Friday, December 26, 2014

R.I.P. 2014

Mike Nichols began as a comic writer and performer, and achieved fame as a film director.  But in between he became a stage director, and continued to direct Broadway plays during his film career, winning 9 Tony Awards.  He directed several Neil Simon plays, George C. Scott in Nichols' translation of Uncle Vanya,  and in 1984, had two major first-run plays on Broadway simultaneously: Tom Stoppard's The Real Thing and David Rabe's Hurlyburly.  I saw both of those productions that year.  And of course, his film career began with Edward Albee's Who's Afraid of Virginia Woolf? He also brought Angels in America to the screen.



Philip Seymour Hoffman acted on the New York stage before and during his film career, winning three Tony nominations for revivals of plays by Eugene O'Neill, Arthur Miller and Sam Shepard.  In the offbeat 2008 film Synecdoche, New York he played a theatre director who uses the money from a genius grant to mount a production that is being reworked in rehearsals for decades.  Meanwhile he responds to the many ways in which his life unravels, including a fatal illness.  He has the perfect last words for an obsessed theatre director: a final revelation that he knows how to do this play.

Robin Williams was a comic genius as a stand-up and television performer, and he was an accomplished film actor.  But he also acted on the stage, most notably opposite Steve Martin in a 1988 Broadway production of Waiting for Godot.





Marian Seldes acted in New York from 1948 to 2012, and was elected to the American Theatre Hall of Fame in 1995.  She appeared in premieres of several Edward Albee plays, winning her first Tony for A Delicate Balance.  She was also a legendary acting teacher for several succeeding generations.










Also in that production of A Delicate Balance and also elected to the Hall of Fame in 1995 was another long-time legend, Elaine Stritch.  She acted in major plays both on New York and London stages, and became known as a show-stopping singer in musicals, including in the original cast of Company.  She made many television appearances, and performed in several one-woman shows.








Eli Wallach studied with Sanford Meisner (as did Seldes) and also Lee Strasberg, and helped to form the Actors Studio.  Known for many character parts in movies, he acted on stage from 1945 to 2000. He was an active champion for the American stage, appearing in several first productions of Tennessee Williams.
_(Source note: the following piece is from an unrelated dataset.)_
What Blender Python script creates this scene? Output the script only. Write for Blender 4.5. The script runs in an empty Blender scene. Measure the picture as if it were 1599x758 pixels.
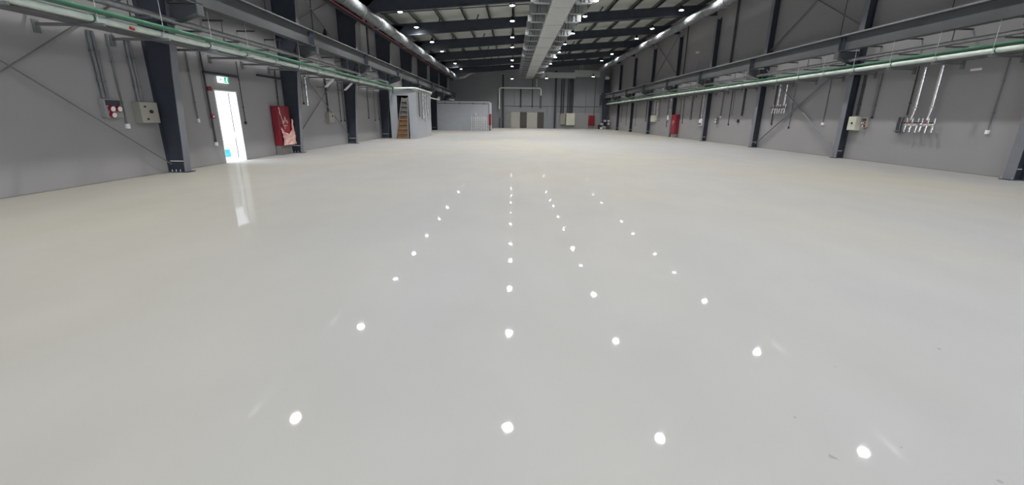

Among her many accomplishments as a film actor, playwright, screenwriter, poet and activist, Ruby Dee was the first black woman to play leading roles (Kate, Cordelia) in the American Shakespeare Festival in Stratford, Connecticut.  She starred in the breakthrough play Raisin in the Sun on Broadway and on screen, and continued to pioneer in television (prime time, soap operas, documentaries, etc.) for new generations of African Americans, especially women.

Bob Hoskins was a unique and fearless actor in British and American films, handling comedy, drama and song and dance.  He also created a memorable and much imitated Iago for Jonathan Miller's Othello.









Mickey Rooney's long career as a movie and television actor began with the role of Puck in the 1935 film of A Midsummer Night's Dream, a role he had played on the stage that same year at age 13.




Hollywood stars James Garner and Lauren Bacall began their acting apprenticeship on the New York stage. Bacall returned to Broadway in the 60s and over the next decades, winning two Tonys. German-born actor and Academy Award winner Maximillian Schell acted on stage in Germany, famed there for his Hamlet.

British film director and actor Richard Attenborough began as a stage actor.  One of distinguished film director Paul Mazursky's films was a modern adaptation of The Tempest.  Towards the end of his ground-breaking film-making career, Alain Renais adapted plays by Alan Ayckbourn and Jean Anouilh for the screen.

Many lesser known dramatic storytellers passed away in 2014, among them: actor Eddie Lawrence, who played in the 1950s New York production of The Threepenny Opera; film actor Juanita Moore, British actor Joseph Pasco, musical lyricist Sandy Wilson, actors Pauline Wagner (age 103), Leslie Carlson, Meshach Taylor, Nancy Malone, Beverly Long, Mona Freeman, Joan Loring, Perlita Neilson, Helena Bliss, Wendy Hughes, Phyllis Frelich, Marc Platt (age 100), Carmen Zapata, John Horsley (age 96), Christopher Jones, Rene Ricard.

The theatre also lost playwright, actor and director Roberto Gomez Bolanos, playwright Peter Whelon and drama critic Richard Eder.  May they rest in peace, and new generations carry on their work into the future.